The entrepreneurs behind Dibind have outsourced the development of a mobile app to a software company in India and are currently looking to expand the startup to Chicago, New York, Philadelphia, and Washington, D.C. After graduating in the spring, Perez plans to dedicate all his time and energy to the company, with the goal of making it the No. 1 marketplace for buying and selling used furniture. Unlike Craigslist, its primary competitor, he says, Dibind guarantees quality goods and offers pickup and delivery service. As he puts it, “We want to be the first choice for students in Boston while building a community of users.”

Perez will be drawing on his classroom and co-op experience to take the startup to the next level, from a local venture with a small pocket of users to a nationwide phenomenon with mass appeal. Last year, he worked as a business improvement intern for a Wisconsin-based industrial automation company called Rockwell Automation, where he honed his understanding of Six Sigma, a data-driven approach for eliminating defects in any process.

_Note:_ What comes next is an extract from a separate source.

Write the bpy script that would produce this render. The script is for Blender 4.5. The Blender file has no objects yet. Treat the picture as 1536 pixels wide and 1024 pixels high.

In the fall, he’ll be taking courses in logistics management and supply chain management, with the hope that his newfound knowledge will help him and his business partners better manage their orders and reduce their lead times. “My co-op helped me a lot I terms of dealing with unknowns,” he says. “It helped me better organize ideas and make our process as smooth as possible.”

To celebrate the launch of its website, Dibind will host a party on Friday at its co-working space in Cambridge, Massachusetts.